Dataset excerpt:
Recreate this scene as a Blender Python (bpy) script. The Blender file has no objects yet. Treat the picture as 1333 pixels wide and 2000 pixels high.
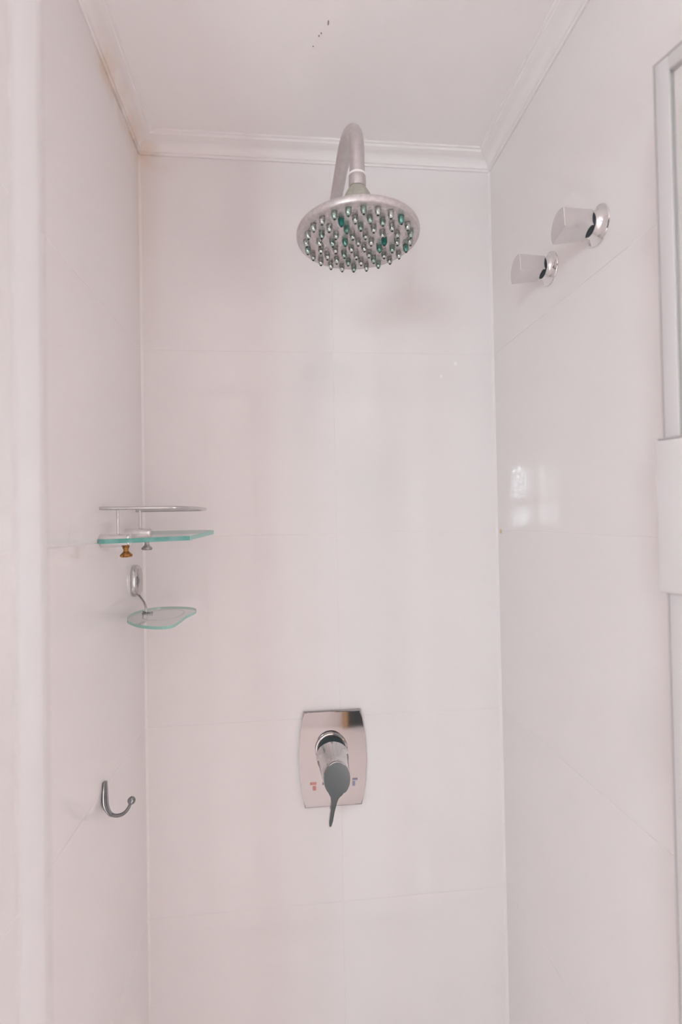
import bpy, bmesh, math, random
from mathutils import Vector, Matrix
random.seed(4)
C = bpy.context.scene.collection
sc = bpy.context.scene
EYE = 1.5
# ------------------------------------------------------------------ camera
FPX, YAW, PITCH, ROLL = 1037.25, 0.10309, 0.01561, -0.01826
fw = Vector((math.sin(YAW)*math.cos(PITCH), math.cos(YAW)*math.cos(PITCH), math.sin(PITCH)))
rt = Vector((math.cos(YAW), -math.sin(YAW), 0)); up = rt.cross(fw)
r2 = rt*math.cos(ROLL)+up*math.sin(ROLL); u2 = up*math.cos(ROLL)-rt*math.sin(ROLL)
cd = bpy.data.cameras.new('camera'); cam = bpy.data.objects.new('camera', cd); C.objects.link(cam)
cd.sensor_fit = 'HORIZONTAL'; cd.sensor_width = 24.0; cd.lens = FPX/1333*24.0
cd.clip_start = 0.01
cam.matrix_world = Matrix(((r2.x, u2.x, -fw.x, 0), (r2.y, u2.y, -fw.y, 0), (r2.z, u2.z, -fw.z, EYE), (0, 0, 0, 1)))
cd.dof.use_dof = True; cd.dof.focus_distance = 0.92; cd.dof.aperture_fstop = 3.2
sc.camera = cam
# ------------------------------------------------------------------ world, lights, exposure
w = bpy.data.worlds.new('world'); sc.world = w; w.use_nodes = True
w.node_tree.nodes['Background'].inputs[0].default_value = (0.75, 0.85, 1.0, 1)
w.node_tree.nodes['Background'].inputs[1].default_value = 1.0
sc.view_settings.view_transform = 'Standard'; sc.view_settings.look = 'None'
sc.view_settings.gamma = 1.0; sc.view_settings.use_curve_mapping = False
sc.view_settings.exposure = 0.11
WINX0, WINX1, WINZ0, WINZ1, WALLY = -1.22, -0.78, EYE-0.09, EYE+0.42, -1.65
def area(name, loc, rot, sx, sy, power, col, shape='RECTANGLE'):
    l = bpy.data.lights.new(name, 'AREA'); l.shape = shape; l.size = sx; l.size_y = sy; l.energy = power; l.color = col
    o = bpy.data.objects.new(name, l); C.objects.link(o); o.location = loc; o.rotation_euler = rot
    return o
# daylight just outside the small four-pane window behind the camera
area('window_daylight', ((WINX0+WINX1)/2, WALLY-0.16, (WINZ0+WINZ1)/2), (math.radians(90), 0, 0), 0.60, 0.66, 61.8, (0.78, 0.942, 1.0))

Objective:
Reproduce the data verbatim. Do not carry any picture into the copy.

Reply:
Recreate this scene as a Blender Python (bpy) script. The Blender file has no objects yet. Treat the picture as 1333 pixels wide and 2000 pixels high.
import bpy, bmesh, math, random
from mathutils import Vector, Matrix
random.seed(4)
C = bpy.context.scene.collection
sc = bpy.context.scene
EYE = 1.5
# ------------------------------------------------------------------ camera
FPX, YAW, PITCH, ROLL = 1037.25, 0.10309, 0.01561, -0.01826
fw = Vector((math.sin(YAW)*math.cos(PITCH), math.cos(YAW)*math.cos(PITCH), math.sin(PITCH)))
rt = Vector((math.cos(YAW), -math.sin(YAW), 0)); up = rt.cross(fw)
r2 = rt*math.cos(ROLL)+up*math.sin(ROLL); u2 = up*math.cos(ROLL)-rt*math.sin(ROLL)
cd = bpy.data.cameras.new('camera'); cam = bpy.data.objects.new('camera', cd); C.objects.link(cam)
cd.sensor_fit = 'HORIZONTAL'; cd.sensor_width = 24.0; cd.lens = FPX/1333*24.0
cd.clip_start = 0.01
cam.matrix_world = Matrix(((r2.x, u2.x, -fw.x, 0), (r2.y, u2.y, -fw.y, 0), (r2.z, u2.z, -fw.z, EYE), (0, 0, 0, 1)))
cd.dof.use_dof = True; cd.dof.focus_distance = 0.92; cd.dof.aperture_fstop = 3.2
sc.camera = cam
# ------------------------------------------------------------------ world, lights, exposure
w = bpy.data.worlds.new('world'); sc.world = w; w.use_nodes = True
w.node_tree.nodes['Background'].inputs[0].default_value = (0.75, 0.85, 1.0, 1)
w.node_tree.nodes['Background'].inputs[1].default_value = 1.0
sc.view_settings.view_transform = 'Standard'; sc.view_settings.look = 'None'
sc.view_settings.gamma = 1.0; sc.view_settings.use_curve_mapping = False
sc.view_settings.exposure = 0.11
WINX0, WINX1, WINZ0, WINZ1, WALLY = -1.22, -0.78, EYE-0.09, EYE+0.42, -1.65
def area(name, loc, rot, sx, sy, power, col, shape='RECTANGLE'):
    l = bpy.data.lights.new(name, 'AREA'); l.shape = shape; l.size = sx; l.size_y = sy; l.energy = power; l.color = col
    o = bpy.data.objects.new(name, l); C.objects.link(o); o.location = loc; o.rotation_euler = rot
    return o
# daylight just outside the small four-pane window behind the camera
area('window_daylight', ((WINX0+WINX1)/2, WALLY-0.16, (WINZ0+WINZ1)/2), (math.radians(90), 0, 0), 0.60, 0.66, 61.8, (0.78, 0.942, 1.0))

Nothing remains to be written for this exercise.